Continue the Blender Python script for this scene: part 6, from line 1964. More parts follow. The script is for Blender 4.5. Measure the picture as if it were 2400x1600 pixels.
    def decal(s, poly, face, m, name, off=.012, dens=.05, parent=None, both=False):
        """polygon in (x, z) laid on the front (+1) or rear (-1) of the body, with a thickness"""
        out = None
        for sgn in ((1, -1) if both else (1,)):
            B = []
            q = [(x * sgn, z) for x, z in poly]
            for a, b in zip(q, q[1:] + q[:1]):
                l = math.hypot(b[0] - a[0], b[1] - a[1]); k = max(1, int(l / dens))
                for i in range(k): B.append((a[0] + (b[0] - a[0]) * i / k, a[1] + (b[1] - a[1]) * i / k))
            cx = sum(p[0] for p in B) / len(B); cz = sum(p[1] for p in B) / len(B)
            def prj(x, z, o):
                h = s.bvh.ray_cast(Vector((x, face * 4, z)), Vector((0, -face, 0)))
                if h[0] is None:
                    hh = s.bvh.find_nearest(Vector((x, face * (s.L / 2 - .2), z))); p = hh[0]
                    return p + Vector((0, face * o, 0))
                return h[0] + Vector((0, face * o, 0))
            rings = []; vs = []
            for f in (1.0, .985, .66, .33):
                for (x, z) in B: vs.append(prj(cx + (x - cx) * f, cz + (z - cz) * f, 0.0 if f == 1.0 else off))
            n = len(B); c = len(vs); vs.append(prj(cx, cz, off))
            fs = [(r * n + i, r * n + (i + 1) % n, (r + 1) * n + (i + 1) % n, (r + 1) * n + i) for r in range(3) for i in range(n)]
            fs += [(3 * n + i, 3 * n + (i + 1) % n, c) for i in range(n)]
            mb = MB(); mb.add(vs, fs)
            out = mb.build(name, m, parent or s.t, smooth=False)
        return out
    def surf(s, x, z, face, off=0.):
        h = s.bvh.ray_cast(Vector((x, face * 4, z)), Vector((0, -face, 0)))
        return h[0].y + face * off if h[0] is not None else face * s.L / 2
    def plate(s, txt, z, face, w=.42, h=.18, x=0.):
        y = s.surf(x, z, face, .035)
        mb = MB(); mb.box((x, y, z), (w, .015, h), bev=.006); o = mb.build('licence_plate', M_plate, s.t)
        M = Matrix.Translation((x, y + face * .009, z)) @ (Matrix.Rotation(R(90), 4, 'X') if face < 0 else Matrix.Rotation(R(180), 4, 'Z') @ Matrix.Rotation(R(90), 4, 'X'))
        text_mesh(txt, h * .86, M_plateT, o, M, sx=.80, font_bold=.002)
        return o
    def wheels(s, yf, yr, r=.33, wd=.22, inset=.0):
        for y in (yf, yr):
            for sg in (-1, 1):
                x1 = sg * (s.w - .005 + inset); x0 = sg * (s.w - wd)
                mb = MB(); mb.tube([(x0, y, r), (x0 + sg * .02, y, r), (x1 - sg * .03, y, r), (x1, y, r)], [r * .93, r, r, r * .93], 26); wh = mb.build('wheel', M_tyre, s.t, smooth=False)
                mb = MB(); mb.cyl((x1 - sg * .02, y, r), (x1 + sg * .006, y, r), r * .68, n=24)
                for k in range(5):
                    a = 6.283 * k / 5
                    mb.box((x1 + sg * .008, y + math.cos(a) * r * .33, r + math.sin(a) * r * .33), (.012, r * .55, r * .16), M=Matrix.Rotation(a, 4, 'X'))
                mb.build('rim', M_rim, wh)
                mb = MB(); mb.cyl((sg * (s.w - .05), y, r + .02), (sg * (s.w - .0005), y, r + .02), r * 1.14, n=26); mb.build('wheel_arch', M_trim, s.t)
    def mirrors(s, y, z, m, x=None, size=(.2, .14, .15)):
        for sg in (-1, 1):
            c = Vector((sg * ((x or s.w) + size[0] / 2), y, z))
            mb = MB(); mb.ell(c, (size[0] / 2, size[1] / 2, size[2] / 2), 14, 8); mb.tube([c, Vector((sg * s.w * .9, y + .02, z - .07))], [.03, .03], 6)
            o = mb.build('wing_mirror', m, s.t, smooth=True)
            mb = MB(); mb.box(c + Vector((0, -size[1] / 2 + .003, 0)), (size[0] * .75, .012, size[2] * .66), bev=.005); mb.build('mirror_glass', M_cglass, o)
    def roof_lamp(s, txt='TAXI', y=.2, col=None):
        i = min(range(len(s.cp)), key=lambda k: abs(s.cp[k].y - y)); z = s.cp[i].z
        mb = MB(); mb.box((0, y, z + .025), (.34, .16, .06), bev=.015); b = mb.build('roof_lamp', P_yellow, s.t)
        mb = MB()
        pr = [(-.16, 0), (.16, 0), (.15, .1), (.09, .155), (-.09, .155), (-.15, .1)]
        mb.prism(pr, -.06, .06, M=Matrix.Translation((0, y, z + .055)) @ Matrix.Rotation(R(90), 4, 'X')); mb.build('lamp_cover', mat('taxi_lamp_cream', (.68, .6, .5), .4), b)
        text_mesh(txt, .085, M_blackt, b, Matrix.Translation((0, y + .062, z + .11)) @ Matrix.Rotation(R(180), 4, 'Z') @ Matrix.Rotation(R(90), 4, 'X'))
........
_Set exercise:_ Everything in the listing above should be restated exactly.

_Result:_
Continue the Blender Python script for this scene: part 6, from line 1964. More parts follow. The script is for Blender 4.5. Measure the picture as if it were 2400x1600 pixels.
    def decal(s, poly, face, m, name, off=.012, dens=.05, parent=None, both=False):
        """polygon in (x, z) laid on the front (+1) or rear (-1) of the body, with a thickness"""
        out = None
        for sgn in ((1, -1) if both else (1,)):
            B = []
            q = [(x * sgn, z) for x, z in poly]
            for a, b in zip(q, q[1:] + q[:1]):
                l = math.hypot(b[0] - a[0], b[1] - a[1]); k = max(1, int(l / dens))
                for i in range(k): B.append((a[0] + (b[0] - a[0]) * i / k, a[1] + (b[1] - a[1]) * i / k))
            cx = sum(p[0] for p in B) / len(B); cz = sum(p[1] for p in B) / len(B)
            def prj(x, z, o):
                h = s.bvh.ray_cast(Vector((x, face * 4, z)), Vector((0, -face, 0)))
                if h[0] is None:
                    hh = s.bvh.find_nearest(Vector((x, face * (s.L / 2 - .2), z))); p = hh[0]
                    return p + Vector((0, face * o, 0))
                return h[0] + Vector((0, face * o, 0))
            rings = []; vs = []
            for f in (1.0, .985, .66, .33):
                for (x, z) in B: vs.append(prj(cx + (x - cx) * f, cz + (z - cz) * f, 0.0 if f == 1.0 else off))
            n = len(B); c = len(vs); vs.append(prj(cx, cz, off))
            fs = [(r * n + i, r * n + (i + 1) % n, (r + 1) * n + (i + 1) % n, (r + 1) * n + i) for r in range(3) for i in range(n)]
            fs += [(3 * n + i, 3 * n + (i + 1) % n, c) for i in range(n)]
            mb = MB(); mb.add(vs, fs)
            out = mb.build(name, m, parent or s.t, smooth=False)
        return out
    def surf(s, x, z, face, off=0.):
        h = s.bvh.ray_cast(Vector((x, face * 4, z)), Vector((0, -face, 0)))
        return h[0].y + face * off if h[0] is not None else face * s.L / 2
    def plate(s, txt, z, face, w=.42, h=.18, x=0.):
        y = s.surf(x, z, face, .035)
        mb = MB(); mb.box((x, y, z), (w, .015, h), bev=.006); o = mb.build('licence_plate', M_plate, s.t)
        M = Matrix.Translation((x, y + face * .009, z)) @ (Matrix.Rotation(R(90), 4, 'X') if face < 0 else Matrix.Rotation(R(180), 4, 'Z') @ Matrix.Rotation(R(90), 4, 'X'))
        text_mesh(txt, h * .86, M_plateT, o, M, sx=.80, font_bold=.002)
        return o
    def wheels(s, yf, yr, r=.33, wd=.22, inset=.0):
        for y in (yf, yr):
            for sg in (-1, 1):
                x1 = sg * (s.w - .005 + inset); x0 = sg * (s.w - wd)
                mb = MB(); mb.tube([(x0, y, r), (x0 + sg * .02, y, r), (x1 - sg * .03, y, r), (x1, y, r)], [r * .93, r, r, r * .93], 26); wh = mb.build('wheel', M_tyre, s.t, smooth=False)
                mb = MB(); mb.cyl((x1 - sg * .02, y, r), (x1 + sg * .006, y, r), r * .68, n=24)
                for k in range(5):
                    a = 6.283 * k / 5
                    mb.box((x1 + sg * .008, y + math.cos(a) * r * .33, r + math.sin(a) * r * .33), (.012, r * .55, r * .16), M=Matrix.Rotation(a, 4, 'X'))
                mb.build('rim', M_rim, wh)
                mb = MB(); mb.cyl((sg * (s.w - .05), y, r + .02), (sg * (s.w - .0005), y, r + .02), r * 1.14, n=26); mb.build('wheel_arch', M_trim, s.t)
    def mirrors(s, y, z, m, x=None, size=(.2, .14, .15)):
        for sg in (-1, 1):
            c = Vector((sg * ((x or s.w) + size[0] / 2), y, z))
            mb = MB(); mb.ell(c, (size[0] / 2, size[1] / 2, size[2] / 2), 14, 8); mb.tube([c, Vector((sg * s.w * .9, y + .02, z - .07))], [.03, .03], 6)
            o = mb.build('wing_mirror', m, s.t, smooth=True)
            mb = MB(); mb.box(c + Vector((0, -size[1] / 2 + .003, 0)), (size[0] * .75, .012, size[2] * .66), bev=.005); mb.build('mirror_glass', M_cglass, o)
    def roof_lamp(s, txt='TAXI', y=.2, col=None):
        i = min(range(len(s.cp)), key=lambda k: abs(s.cp[k].y - y)); z = s.cp[i].z
        mb = MB(); mb.box((0, y, z + .025), (.34, .16, .06), bev=.015); b = mb.build('roof_lamp', P_yellow, s.t)
        mb = MB()
        pr = [(-.16, 0), (.16, 0), (.15, .1), (.09, .155), (-.09, .155), (-.15, .1)]
        mb.prism(pr, -.06, .06, M=Matrix.Translation((0, y, z + .055)) @ Matrix.Rotation(R(90), 4, 'X')); mb.build('lamp_cover', mat('taxi_lamp_cream', (.68, .6, .5), .4), b)
        text_mesh(txt, .085, M_blackt, b, Matrix.Translation((0, y + .062, z + .11)) @ Matrix.Rotation(R(180), 4, 'Z') @ Matrix.Rotation(R(90), 4, 'X'))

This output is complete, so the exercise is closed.